Freeform Silica Fibre Optics via Ultrafast Laser Manufacturing

At a glance: Microstructured optical fibres are transforming science and technology in fields spanning telecommunications through to healthcare. Their unique offering of guiding properties continues to push the limits of established photonics and drive novel innovation and scientific discovery. However, a limit to this potential is approaching because many theoretically transformative fibres cannot be realised in practice due to manufacturing challenges. With this fellowship, I aim to unlock this unmet potential by developing a freeform optical fibre manufacturing process, which is unbound from conventional manufacturing constraints.


The vast majority of optical fibre is produced for the telecommunications sector to satisfy exponentially rising data capacity needs. The type of fibre used in telecoms is typically conventional step-index fibre, comprised of a silica glass core surrounded by a lower-index doped-silica cladding. Solid fibre is inexpensive and guides with reasonably low-loss, but is fundamentally limited in performance by material absorption, scattering and high-dispersion amongst other factors.

Over the past few decades, another type of optical fibre has emerged - microstructured optical fibre (MOF). MOF utilises a structured-material core-cladding in which light is guided through complex waveguiding mechanisms. Depending on the type, MOF can offer several advantages over conventional fibre including broad spectral transmission, low bend-loss, low latency and high-power delivery. Remarkably, certain MOFs guide light within a hollow region of the fibre. These so-called hollow-core fibres overcome problems faced by solid-core fibres such as material absorption, dispersion, optical damage and latency, as well as enabling an innovation-rich field of gas-filled sensors and light sources.

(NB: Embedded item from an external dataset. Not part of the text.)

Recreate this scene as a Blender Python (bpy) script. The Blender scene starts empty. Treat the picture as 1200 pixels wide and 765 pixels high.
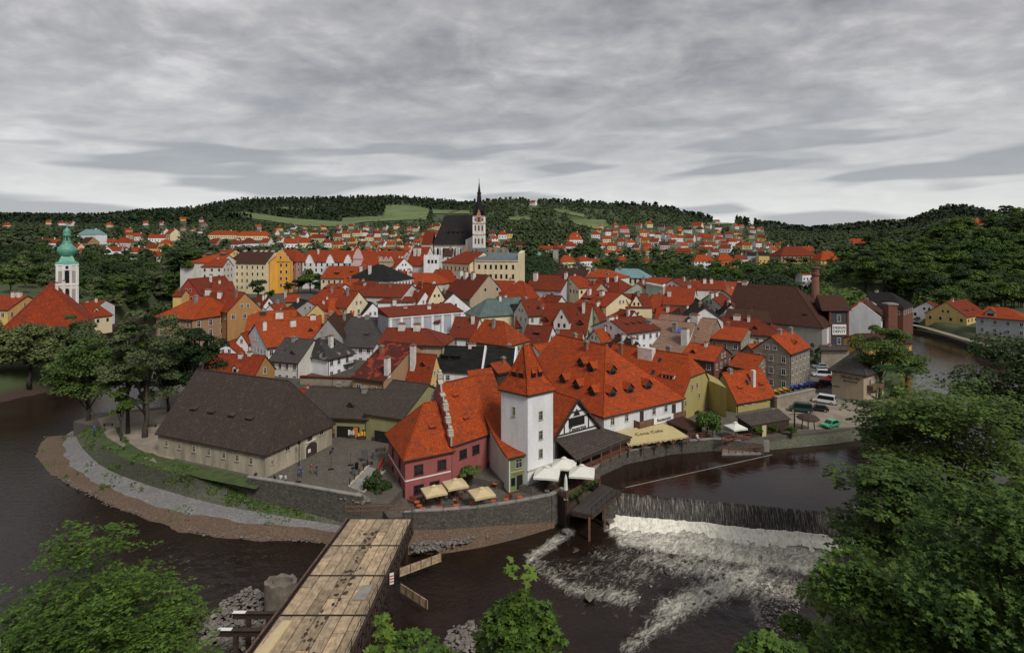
import bpy, math, random
import numpy as np
from mathutils import Vector, noise
random.seed(7); RNG=np.random.default_rng(11)
S=bpy.context.scene; COL=S.collection
F=665.0; HC=42.0; YH=280.0
def G(px,py,z):
    d=F*(HC-z)/(py-YH); return Vector(((px-600)/F*d,d,z))
def DP(px,py,d): return Vector(((px-600)/F*d,d,HC-(py-YH)/F*d))
def proj(p): return (600+F*p[0]/p[1], YH+F*(HC-p[2])/p[1])
# ---------------------------------------------------------------- materials
M={}
def newmat(name):
    m=bpy.data.materials.new(name); m.use_nodes=True; nt=m.node_tree; b=nt.nodes['Principled BSDF']; M[name]=m; return m,nt,b
def N(nt,t,**k):
    n=nt.nodes.new(t)
    for a,v in k.items():
        if a in n.inputs: n.inputs[a].default_value=v
        else: setattr(n,a,v)
    return n
def rgb(c): return (c[0],c[1],c[2],1)
def mixc(nt,fac,a,b,bt='MIX'):
    n=nt.nodes.new('ShaderNodeMix'); n.data_type='RGBA'; n.blend_type=bt
    for s,v in ((0,fac),(6,a),(7,b)):
        if hasattr(v,'links'): nt.links.new(v,n.inputs[s])
        elif s==0: n.inputs[0].default_value=v
        else: n.inputs[s].default_value=rgb(v)
    return n.outputs[2]
def ramp(nt,fac,stops):
    n=nt.nodes.new('ShaderNodeValToRGB'); nt.links.new(fac,n.inputs[0])
    e=n.color_ramp.elements
    while len(e)<len(stops): e.new(0.5)
    for i,(p,c) in enumerate(stops):
        e[i].position=p; e[i].color=rgb(c) if not isinstance(c,(int,float)) else (c,c,c,1)
    return n.outputs[0]
def coord(nt,kind='Object',scale=(1,1,1)):
    t=nt.nodes.new('ShaderNodeTexCoord'); m=nt.nodes.new('ShaderNodeMapping'); m.inputs['Scale'].default_value=scale
    nt.links.new(t.outputs[kind],m.inputs[0]); return m.outputs[0]
def noi(nt,vec,scale,detail=3,rough=.6):
    n=nt.nodes.new('ShaderNodeTexNoise'); n.inputs['Scale'].default_value=scale; n.inputs['Detail'].default_value=detail; n.inputs['Roughness'].default_value=rough
    nt.links.new(vec,n.inputs['Vector']); return n.outputs[0]
def bump(nt,h,strength,dist,b):
    n=nt.nodes.new('ShaderNodeBump'); n.inputs['Strength'].default_value=strength; n.inputs['Distance'].default_value=dist
    nt.links.new(h,n.inputs['Height']); nt.links.new(n.outputs[0],b.inputs['Normal'])
def mul(c,k): return tuple(max(0,min(1,x*k)) for x in c)
def plain(name,c,r=.7,metal=0,var=.25,sc=2.0):
    m,nt,b=newmat(name); b.inputs['Roughness'].default_value=r; b.inputs['Metallic'].default_value=metal
    if var: 
        v=coord(nt); o=ramp(nt,noi(nt,v,sc,4),[(.3,mul(c,1-var)),(.7,mul(c,1+var))]); nt.links.new(o,b.inputs['Base Color'])
    else: b.inputs['Base Color'].default_value=rgb(c)
    return m
def plaster(name,c,stain=.35,rough=.9):
    m,nt,b=newmat(name); b.inputs['Roughness'].default_value=rough
    v=coord(nt); v2=coord(nt,scale=(1,1,.25))
    a=ramp(nt,noi(nt,v2,.55,6,.7),[(.35,mul(c,1-stain)),(.62,c)])
    a=mixc(nt,ramp(nt,noi(nt,coord(nt,scale=(1.4,1.4,.12)),1.2,5,.7),[(.55,0),(.75,.45)]),a,mul(c,.5))
    a2=mixc(nt,.35,a,ramp(nt,noi(nt,v,3.5,4),[(.3,mul(c,.75)),(.7,mul(c,1.1))]))
    nt.links.new(a2,b.inputs['Base Color']); bump(nt,noi(nt,v,9,3),.15,.05,b); return m
def tiles(name,c1,c2,row=.34,wid=.26,dirt=(.05,.035,.03),dk=.45,rough=.8,patch=None,lichen=.25):
    m,nt,b=newmat(name); b.inputs['Roughness'].default_value=rough; b.inputs['Specular IOR Level'].default_value=.12
    uv=coord(nt,'UV'); o=coord(nt)
    br=N(nt,'ShaderNodeTexBrick'); br.inputs['Scale'].default_value=1; br.inputs['Brick Width'].default_value=wid; br.inputs['Row Height'].default_value=row
    br.inputs['Mortar Size'].default_value=.05; br.inputs['Mortar Smooth'].default_value=.6; br.inputs['Bias'].default_value=-.1
    br.inputs['Color1'].default_value=rgb(c1); br.inputs['Color2'].default_value=rgb(c2); br.inputs['Mortar'].default_value=rgb(mul(c2,.35))
    nt.links.new(uv,br.inputs['Vector'])
    oi=nt.nodes.new('ShaderNodeObjectInfo')
    vr=ramp(nt,oi.outputs['Random'],[(0,(.72,.75,.8)),(.5,(1,1,1)),(1,(1.0,.9,.85))])
    c=mixc(nt,1.0,br.outputs['Color'],vr,'MULTIPLY')
    n1=noi(nt,o,.22,5,.65); c=mixc(nt,ramp(nt,n1,[(.42,0),(.75,dk)]),c,dirt)
    n2=noi(nt,coord(nt,'UV',(1.2,.35,1)),1.6,4,.7); c=mixc(nt,ramp(nt,n2,[(.5,0),(.85,lichen)]),c,mul(dirt,2.2))
    n3=noi(nt,uv,5,2,.5); c=mixc(nt,ramp(nt,n3,[(.35,.6),(.6,0)]),c,mul(c2,.5))
    wv=N(nt,'ShaderNodeTexWave',wave_type='BANDS',bands_direction='Y'); wv.inputs['Scale'].default_value=.314/row*1.0; wv.inputs['Distortion'].default_value=.6; wv.inputs['Detail'].default_value=1; nt.links.new(uv,wv.inputs['Vector'])
    c=mixc(nt,ramp(nt,wv.outputs['Fac'],[(.0,.45),(.35,0)]),c,mul(c2,.3))
    n4=noi(nt,coord(nt,'UV',(.25,1.4,1)),1.1,5,.7); c=mixc(nt,ramp(nt,n4,[(.36,.55),(.5,0)]),c,mul(dirt,1.1))
    n5=noi(nt,o,1.3,5,.75); c=mixc(nt,ramp(nt,n5,[(.55,0),(.72,.45)]),c,mul(c1,1.35))
    if patch: c=mixc(nt,ramp(nt,noi(nt,o,.45,3,.5),[(.56,0),(.6,1)]),c,patch)
    nt.links.new(c,b.inputs['Base Color']); bump(nt,br.outputs['Fac'],-.5,.06,b); return m
def stone(name,c1,c2,mort,sc=1.6,wid=.7,row=.35):
    m,nt,b=newmat(name); b.inputs['Roughness'].default_value=.95
    v=coord(nt,scale=(1,1,1.7)); vo=N(nt,'ShaderNodeTexVoronoi'); vo.inputs['Scale'].default_value=sc; nt.links.new(v,vo.inputs['Vector'])
    vd=N(nt,'ShaderNodeTexVoronoi',feature='DISTANCE_TO_EDGE'); vd.inputs['Scale'].default_value=sc; nt.links.new(v,vd.inputs['Vector'])
    sp=nt.nodes.new('ShaderNodeSeparateColor'); nt.links.new(vo.outputs['Color'],sp.inputs[0])
    c=ramp(nt,sp.outputs[0],[(0,c1),(1,c2)]); c=mixc(nt,ramp(nt,vd.outputs['Distance'],[(.02,1),(.09,0)]),c,mort)
    c=mixc(nt,ramp(nt,noi(nt,v,.5,4),[(.4,0),(.7,.6)]),c,mul(c1,.5))
    nt.links.new(c,b.inputs['Base Color']); bump(nt,vd.outputs['Distance'],.6,.08,b); return m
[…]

MOF is manufactured by an approach known as stack-and-draw. Stack-and-draw is a two-step process: firstly, circular glass capillaries, rods and tubes are stacked laterally, often with added spacers, to form a scaled-up approximation of the fibre known as a preform. Secondly, the preform is drawn to fibre through a high-temperature furnace. The design of MOF developed so far has been heavily steered by the restrictive stacking process, e.g., hexagonally-packed Kagomé fibre and circle-tubular antiresonant fibre. Unfortunately, several types of MOF that have shown huge potential theoretically cannot be reasonably stacked, and so the vast applicability of MOF is beginning to plateau.

To unlock this potential, we will develop a new preform manufacturing process capable of producing freeform fibre, i.e., fibre with arbitrarily structured cross-section, without compromising on fibre quality. In the proposed approach, short segments of the preform are precisely and arbitrarily machined using tailored laser-manufacturing methods. These segments are then bonded axially to form the preform which is drawn to fibre using traditional methods. Building upon a recent early feasibility demonstration, the fellowship will facilitate an overhaul of the laser-based approach to fabricating preforms and investigation of optimal glass bonding techniques. Amongst a trove of benefits, freeform fibre will bring drastically lower loss, increased stability, faster data transfer speeds and novel spectral guidance.

The later stages of the fellowship will focus on developing fibre with unprecedented guiding performance and exploring applications of fibre with novel geometry. We aim to develop an industry-ready manufacturing method for freeform silica optical fibre, and further improve high-resolution glass macro-fabrication and advanced bonding and assembly capabilities. This work is expected to open up a new field of fibre optics research and nurture a team of dedicated researchers.